En ce qui concerne le budget du ministère de la justice, il a connu une hausse de 44 % entre 2017 et 2023 et augmentera de 60 % à l'horizon 2027. Le plan de recrutement est désormais connu : 10 000 fonctionnaires de justice, dont 1 500 magistrats et 1 500 greffiers, vont être embauchés d'ici à 2027. Nous devrons évidemment en tenir compte lorsque nous examinerons l'article 2 et la question de savoir quelles tâches devront être confiées à ces magistrats et à ces greffiers, s'agissant notamment de la notification des procédures aux élus.
En ce qui concerne la loi du 24 janvier 2023 d'orientation et de programmation du ministère de l'intérieur, la Lopmi, que les députés du groupe Horizons et apparentés ont soutenue, je rappelle qu'ils n'ont pas non plus formulé de propositions sur les infractions à l'encontre des forces de l'ordre lors de sa discussion. Et pour cause : le texte contient plusieurs dispositifs en ce sens. La Lopmi prévoit 15 milliards d'euros pour le ministère de l'intérieur d'ici à 2027 et le recrutement de 8 500 policiers et gendarmes sur cinq ans, en plus des 10 000 postes créés au cours du précédent quinquennat.

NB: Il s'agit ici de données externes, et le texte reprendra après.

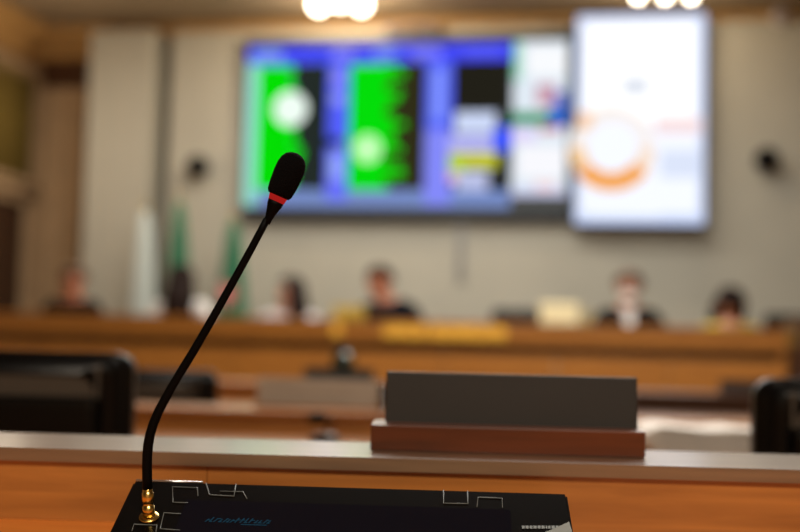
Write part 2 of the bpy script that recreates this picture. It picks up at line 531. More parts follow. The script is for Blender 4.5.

Vous le voyez, ici non plus, point de laxisme – cela nous a d'ailleurs été maintes fois reproché par des députés de la gauche de l'hémicycle, parmi lesquels on nous range aujourd'hui parce que nous rejetons la proposition de loi !
Qu'avons-nous fait depuis 2017 pour lutter contre la récidive ? Tout d'abord, nous avons fait adopter la loi du 23 mars 2019 de programmation 2018-2022 et de réforme pour la justice. C'est un texte que vous connaissez bien, madame la rapporteure, puisque vous vous êtes grandement impliquée dans son élaboration. Vous vous étiez d'ailleurs mobilisée, à l'époque, aux côtés du Premier ministre, pour repousser les peines planchers. Édouard Philippe était particulièrement avisé sur cette question puisqu'il avait exercé, trois mois durant, la fonction éminente de ministre de l'intérieur, cumulée à sa fonction de Premier ministre. À cette période, y compris devant les syndicats de policiers, il expliquait l'inefficacité et l'inutilité des peines planchers, qu'il n'entendait donc pas introduire dans la loi.